Pocket Change Collective

In Beyond the Gender Binary, poet, artist, and LGBTQIA+ rights advocate Alok Vaid-Menon deconstructs, demystifies, and reimagines the gender binary. Alok Vaid-Menon challenges the world to see gender not in black and white, but in full color. Taking from their own experiences as a gender-nonconforming artist, they show us that gender is a malleable and creative form of expression. The only limit is your imagination.

Concrete Kids is an exploration of love and loss, melody and bloodshed. Musician, playwright, and educator Amyra León takes us on a poetic journey through her childhood in Harlem, as she navigates the intricacies of foster care, mourning, self-love, and resilience. In her signature free-verse style, she invites us all to dream with abandon–and to recognize the privilege it is to dream at all.

In Imaginary Borders environmental activist and hip-hop artist Xiuhtezcatl Martinez uses his art and his activism to show that climate change is a human issue that can’t be ignored. He visualizes a future that allows us to direct our anger, fear, and passion toward creating change. Because, at the end of the day, we all have a part to play.

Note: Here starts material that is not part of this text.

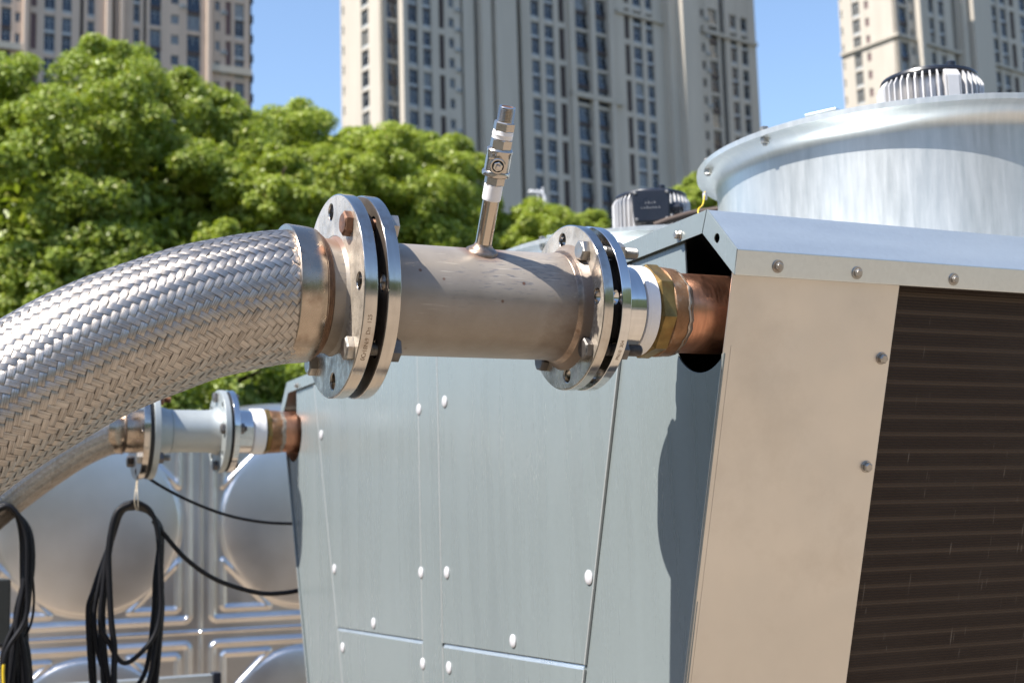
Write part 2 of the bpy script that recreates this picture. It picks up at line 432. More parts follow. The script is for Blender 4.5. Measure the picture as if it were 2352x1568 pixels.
class MB:
    def __init__(s): s.v = []; s.f = []; s.mi = []; s.cur = 0

    def add(s, vs, fs):
        o = len(s.v); s.v += [tuple(map(float, p)) for p in vs]
        for f in fs: s.f.append(tuple(i + o for i in f)); s.mi.append(s.cur)
        return s

    def hexa(s, p):      # 8 corners, bottom 4 then top 4
        return s.add(p, [(3, 2, 1, 0), (4, 5, 6, 7), (0, 1, 5, 4), (1, 2, 6, 5), (2, 3, 7, 6), (3, 0, 4, 7)])

    def box(s, a, b):
        (x0, y0, z0), (x1, y1, z1) = a, b
        return s.hexa([(x0, y0, z0), (x1, y0, z0), (x1, y1, z0), (x0, y1, z0), (x0, y0, z1), (x1, y0, z1), (x1, y1, z1), (x0, y1, z1)])

    def obox(s, o, U, V, W, a, b):   # box in a local frame
        o, U, V, W = map(lambda q: np.array(q, float), (o, U, V, W))
        P = [o + U * x + V * y + W * z for z in (a[2], b[2]) for x, y in ((a[0], a[1]), (b[0], a[1]), (b[0], b[1]), (a[0], b[1]))]
        return s.hexa(P)

    def lathe(s, prof, o, ax, n=48, closed=False, rot=0.0, ph=0.0):
        u, v, w = basis(ax); o = np.array(o, float)
        vs = []
        for t, r in prof:
            for k in range(n):
                a = 2 * PI * k / n + ph
                vs.append(o + w * t + (u * math.cos(a) + v * math.sin(a)) * r)
        fs = []
        m = len(prof)
        for i in range(m - 1 + (1 if closed else 0)):
            for k in range(n):
                a = i * n + k; b = i * n + (k + 1) % n; i2 = (i + 1) % m
                fs.append((a, b, i2 * n + (k + 1) % n, i2 * n + k))
        if not closed:
            if prof[0][1] > 1e-6: fs.append(tuple(range(n - 1, -1, -1)))
            if prof[-1][1] > 1e-6: fs.append(tuple((m - 1) * n + k for k in range(n)))
        return s.add(vs, fs)

    def tube(s, pts, r, n=10):
        P = np.array(pts, float); T = np.gradient(P, axis=0)
        T /= np.linalg.norm(T, axis=1)[:, None]
        u, v, _ = basis(T[0]); vs = []
        for i in range(len(P)):
            u = unit(u - T[i] * (u @ T[i])); v = np.cross(T[i], u)
            rr = r[i] if hasattr(r, '__len__') else r
            for k in range(n):
                a = 2 * PI * k / n; vs.append(P[i] + (u * math.cos(a) + v * math.sin(a)) * rr)
        fs = [(i * n + k, i * n + (k + 1) % n, (i + 1) * n + (k + 1) % n, (i + 1) * n + k) for i in range(len(P) - 1) for k in range(n)]
        fs += [tuple(range(n - 1, -1, -1)), tuple((len(P) - 1) * n + k for k in range(n))]
        return s.add(vs, fs)

    def prism(s, poly, o, U, V, N, d0, d1):
        o, U, V, N = map(lambda q: np.array(q, float), (o, U, V, N))
        n = len(poly)
        vs = [o + U * a + V * b + N * d0 for a, b in poly] + [o + U * a + V * b + N * d1 for a, b in poly]
        fs = [tuple(range(n - 1, -1, -1)), tuple(range(n, 2 * n))] + [(i, (i + 1) % n, n + (i + 1) % n, n + i) for i in range(n)]
        return s.add(vs, fs)

    def build(s, name, mats, parent=None, angle=32, bevel=0.0, seg=2):
        me = bpy.data.meshes.new(name)
        o = ORI.get(parent.name, (0, 0, 0)) if parent else (0, 0, 0)
        me.from_pydata([(a - o[0], b - o[1], c - o[2]) for a, b, c in s.v], [], s.f)
        mats = mats if isinstance(mats, (list, tuple)) else [mats]
        for m in mats: me.materials.append(m)
        if len(mats) > 1: me.polygons.foreach_set('material_index', s.mi)
        bm = bmesh.new(); bm.from_mesh(me)
        bmesh.ops.recalc_face_normals(bm, faces=bm.faces)
        if bevel:
            es = [e for e in bm.edges if len(e.link_faces) == 2 and e.calc_face_angle(0) > math.radians(30)]
            bmesh.ops.bevel(bm, geom=es, offset=bevel, segments=seg, affect='EDGES', profile=0.5, clamp_overlap=True)
        bm.to_mesh(me); bm.free()
        ob = link(name, me, parent, angle)
        if bevel: wnorm(ob)
        return ob


def wnorm(ob):
    w = ob.modifiers.new('weighted_normal', 'WEIGHTED_NORMAL'); w.keep_sharp = True; w.weight = 90
    return ob


def link(name, me, parent=None, angle=32):
    if angle:
        me.polygons.foreach_set('use_smooth', [True] * len(me.polygons))
        me.set_sharp_from_angle(angle=math.radians(angle))
    me.update()
    ob = bpy.data.objects.new(name, me); COL.objects.link(ob)
    if parent:
        ob.parent = parent; ORI[ob.name] = ORI.get(parent.name, (0, 0, 0))
    return ob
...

In The New Queer Conscience, LGBTQIA+ activist Adam Eli argues the urgent need for queer responsibility — that queers anywhere are responsible for queers everywhere. Eli calls on his Jewish faith to underline how kindness and support within the queer community can lead to a stronger global consciousness. More importantly, he reassures us that we’re not alone.

In Taking on the Plastic Crisis youth activist Hannah Testa shares with readers how she led a grassroots political campaign to successfully pass state legislation limiting single-use plastics and how she influenced global businesses to adopt more sustainable practices.

In This is What I Know About Art arts writer, curator, and activist Kimberly Drew reminds us that the art world has space not just for the elite, but for everyone. co-editor of Black Futures Kimberly Drew shows us that art and protest are inextricably linked. Drawing on her personal experience through art toward activism, she challenges us to create space for the change that we want to see in the world.